Normalized shear modulus and material damping ratio relationships

TLDR: In this article, a modified hyperbolic model and a statistical analysis of existing Resonant Column and Torsional Shear test results for 122 specimens obtained from South Carolina, North Carolina, and Alabama are presented.

Abstract: Predictive equations for estimating normalized shear modulus and material damping ratio of Quaternary, Tertiary and older, and residual/saprolite soils are presented in this paper. The equations are based on a modified hyperbolic model and a statistical analysis of existing Resonant Column and Torsional Shear test results for 122 specimens obtained from South Carolina, North Carolina, and Alabama. Variables used in the equations for normalized shear modulus are: shear-strain amplitude, confining stress, and plasticity index (PI). The equations for damping ratio are expressed in terms of a polynomial function of normalized shear modulus plus a minimum damping ratio.

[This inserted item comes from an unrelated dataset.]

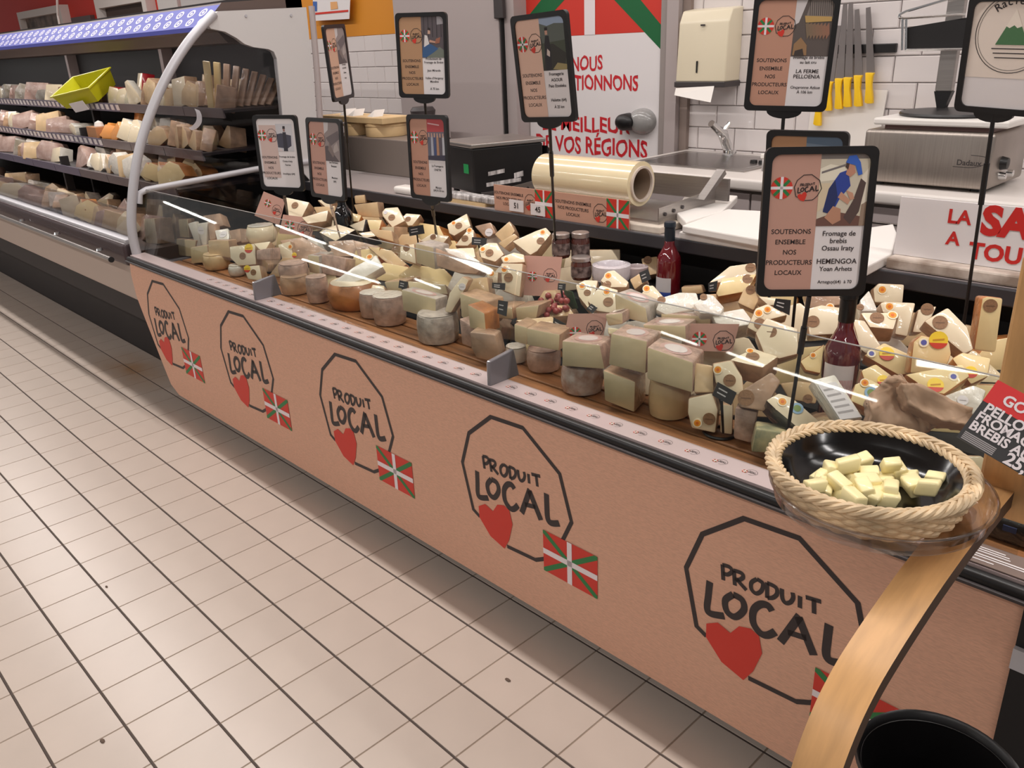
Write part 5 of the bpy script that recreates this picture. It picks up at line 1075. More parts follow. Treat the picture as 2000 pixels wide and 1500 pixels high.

It is found that the Quaternary soils exhibit more linearity than soils of the other two groups. Also, it is found that the effect of PI on dynamic soil behavior is not as significant as previously thought. Data from all three groups exhibit significant variations with confining stress, similar to the variations determined by Stokoe et al. The uncertainties associated with the equations for PI of 0 and mean effective confining stress of 100 kPa are quantified using the point estimate method. A case study from Charleston, S.C. is provided to illustrate an application of the equations to seismic response analysis and the importance of considering confining stress and geologic age.